INFORMATION SUPPLIED:
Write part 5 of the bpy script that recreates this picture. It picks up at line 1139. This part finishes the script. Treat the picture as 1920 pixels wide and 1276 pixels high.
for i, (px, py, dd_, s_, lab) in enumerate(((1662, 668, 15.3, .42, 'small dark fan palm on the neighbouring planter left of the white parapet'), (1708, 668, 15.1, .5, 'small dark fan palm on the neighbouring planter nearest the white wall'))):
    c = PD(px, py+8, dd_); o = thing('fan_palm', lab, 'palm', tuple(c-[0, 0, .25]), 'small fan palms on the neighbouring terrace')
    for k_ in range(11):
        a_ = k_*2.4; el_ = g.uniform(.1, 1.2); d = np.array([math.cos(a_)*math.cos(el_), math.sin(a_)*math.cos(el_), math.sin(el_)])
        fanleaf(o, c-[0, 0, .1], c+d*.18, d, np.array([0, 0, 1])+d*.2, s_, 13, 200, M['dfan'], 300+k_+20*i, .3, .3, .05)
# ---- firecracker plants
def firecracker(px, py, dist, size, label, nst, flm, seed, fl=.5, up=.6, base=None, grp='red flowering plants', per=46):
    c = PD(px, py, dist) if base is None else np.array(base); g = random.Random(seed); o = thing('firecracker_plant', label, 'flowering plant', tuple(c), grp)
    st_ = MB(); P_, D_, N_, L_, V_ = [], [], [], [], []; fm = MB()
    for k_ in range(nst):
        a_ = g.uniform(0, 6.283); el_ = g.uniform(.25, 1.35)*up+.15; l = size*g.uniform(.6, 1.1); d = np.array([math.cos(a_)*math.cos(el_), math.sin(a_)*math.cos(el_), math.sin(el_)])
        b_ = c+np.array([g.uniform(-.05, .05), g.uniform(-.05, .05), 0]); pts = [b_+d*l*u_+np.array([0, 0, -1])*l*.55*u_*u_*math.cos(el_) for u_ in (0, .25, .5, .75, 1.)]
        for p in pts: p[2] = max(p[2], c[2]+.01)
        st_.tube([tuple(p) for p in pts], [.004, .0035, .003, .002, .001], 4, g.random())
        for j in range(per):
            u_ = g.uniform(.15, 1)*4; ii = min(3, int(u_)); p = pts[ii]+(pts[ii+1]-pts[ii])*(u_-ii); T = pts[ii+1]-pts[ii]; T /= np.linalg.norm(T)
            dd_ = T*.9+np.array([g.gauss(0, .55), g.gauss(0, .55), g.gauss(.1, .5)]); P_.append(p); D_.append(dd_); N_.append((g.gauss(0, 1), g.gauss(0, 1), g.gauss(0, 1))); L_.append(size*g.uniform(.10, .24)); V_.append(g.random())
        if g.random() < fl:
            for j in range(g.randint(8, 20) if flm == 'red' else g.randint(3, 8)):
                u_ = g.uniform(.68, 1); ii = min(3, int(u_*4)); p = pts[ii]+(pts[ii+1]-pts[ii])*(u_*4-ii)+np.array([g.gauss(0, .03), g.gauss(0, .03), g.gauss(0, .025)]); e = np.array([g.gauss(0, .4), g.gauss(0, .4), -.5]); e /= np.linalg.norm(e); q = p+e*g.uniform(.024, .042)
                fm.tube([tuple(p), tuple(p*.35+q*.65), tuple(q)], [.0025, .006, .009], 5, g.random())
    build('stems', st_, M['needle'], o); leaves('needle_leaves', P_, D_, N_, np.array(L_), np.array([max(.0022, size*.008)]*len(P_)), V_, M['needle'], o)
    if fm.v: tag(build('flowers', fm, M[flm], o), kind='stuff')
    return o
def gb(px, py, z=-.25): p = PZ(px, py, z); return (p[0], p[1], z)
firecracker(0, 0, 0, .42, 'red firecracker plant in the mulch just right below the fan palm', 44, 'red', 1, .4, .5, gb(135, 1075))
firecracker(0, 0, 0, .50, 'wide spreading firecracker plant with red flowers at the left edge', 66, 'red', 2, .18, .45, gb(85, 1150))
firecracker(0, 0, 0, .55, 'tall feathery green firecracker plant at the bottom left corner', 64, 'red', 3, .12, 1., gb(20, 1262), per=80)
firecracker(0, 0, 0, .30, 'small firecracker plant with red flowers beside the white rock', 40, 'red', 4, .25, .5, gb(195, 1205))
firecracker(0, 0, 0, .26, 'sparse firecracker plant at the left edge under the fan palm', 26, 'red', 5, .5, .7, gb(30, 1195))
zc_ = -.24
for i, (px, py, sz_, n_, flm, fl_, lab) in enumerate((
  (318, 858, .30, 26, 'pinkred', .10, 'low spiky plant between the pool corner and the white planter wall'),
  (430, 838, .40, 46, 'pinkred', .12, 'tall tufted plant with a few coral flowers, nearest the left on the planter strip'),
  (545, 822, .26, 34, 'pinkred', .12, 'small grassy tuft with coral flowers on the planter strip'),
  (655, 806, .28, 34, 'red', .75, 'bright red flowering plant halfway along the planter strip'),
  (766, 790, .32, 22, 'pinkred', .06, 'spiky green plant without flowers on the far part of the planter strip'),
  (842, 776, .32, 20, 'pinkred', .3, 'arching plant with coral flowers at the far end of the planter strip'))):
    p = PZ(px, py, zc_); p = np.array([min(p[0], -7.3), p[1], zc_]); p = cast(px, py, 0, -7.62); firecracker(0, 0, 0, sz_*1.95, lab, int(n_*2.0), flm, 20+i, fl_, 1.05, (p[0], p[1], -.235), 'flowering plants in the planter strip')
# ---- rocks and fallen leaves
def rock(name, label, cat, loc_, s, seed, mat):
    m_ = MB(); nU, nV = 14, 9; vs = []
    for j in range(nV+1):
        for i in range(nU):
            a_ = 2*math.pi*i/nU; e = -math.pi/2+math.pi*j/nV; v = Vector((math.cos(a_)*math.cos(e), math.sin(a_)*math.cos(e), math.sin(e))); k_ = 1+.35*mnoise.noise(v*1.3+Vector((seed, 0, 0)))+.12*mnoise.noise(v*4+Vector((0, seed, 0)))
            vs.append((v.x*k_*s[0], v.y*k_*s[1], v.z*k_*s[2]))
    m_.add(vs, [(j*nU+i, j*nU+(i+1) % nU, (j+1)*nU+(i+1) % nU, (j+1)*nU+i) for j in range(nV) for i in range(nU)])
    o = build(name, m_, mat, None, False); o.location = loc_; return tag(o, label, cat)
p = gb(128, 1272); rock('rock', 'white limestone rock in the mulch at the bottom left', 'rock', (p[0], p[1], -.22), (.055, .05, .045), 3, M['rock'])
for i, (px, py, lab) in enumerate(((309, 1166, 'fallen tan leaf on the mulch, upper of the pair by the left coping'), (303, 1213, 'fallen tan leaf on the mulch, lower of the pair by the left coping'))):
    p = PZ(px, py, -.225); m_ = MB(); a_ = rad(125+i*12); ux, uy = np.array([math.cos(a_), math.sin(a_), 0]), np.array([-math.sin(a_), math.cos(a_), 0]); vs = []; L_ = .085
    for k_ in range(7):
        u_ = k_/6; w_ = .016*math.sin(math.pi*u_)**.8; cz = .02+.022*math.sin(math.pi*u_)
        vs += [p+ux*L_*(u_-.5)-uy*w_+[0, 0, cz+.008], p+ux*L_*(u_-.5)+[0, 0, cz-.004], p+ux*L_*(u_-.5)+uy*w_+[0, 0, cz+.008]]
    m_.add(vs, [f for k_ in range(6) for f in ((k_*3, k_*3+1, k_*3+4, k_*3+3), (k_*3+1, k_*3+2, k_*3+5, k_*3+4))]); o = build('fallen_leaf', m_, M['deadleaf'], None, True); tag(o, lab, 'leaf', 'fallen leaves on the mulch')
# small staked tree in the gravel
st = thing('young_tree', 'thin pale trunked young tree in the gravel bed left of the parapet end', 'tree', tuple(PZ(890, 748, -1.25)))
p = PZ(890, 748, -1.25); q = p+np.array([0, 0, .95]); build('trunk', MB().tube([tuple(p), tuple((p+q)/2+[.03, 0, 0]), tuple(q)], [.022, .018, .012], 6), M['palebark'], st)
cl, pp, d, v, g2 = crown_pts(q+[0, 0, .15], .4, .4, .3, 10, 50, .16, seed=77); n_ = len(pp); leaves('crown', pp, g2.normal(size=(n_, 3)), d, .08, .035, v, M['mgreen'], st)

PROBLEM:
Pull out and copy each line containing the string "wide".

EXPECTED ANSWER:
Write part 5 of the bpy script that recreates this picture. It picks up at line 1139. This part finishes the script. Treat the picture as 1920 pixels wide and 1276 pixels high.
firecracker(0, 0, 0, .50, 'wide spreading firecracker plant with red flowers at the left edge', 66, 'red', 2, .18, .45, gb(85, 1150))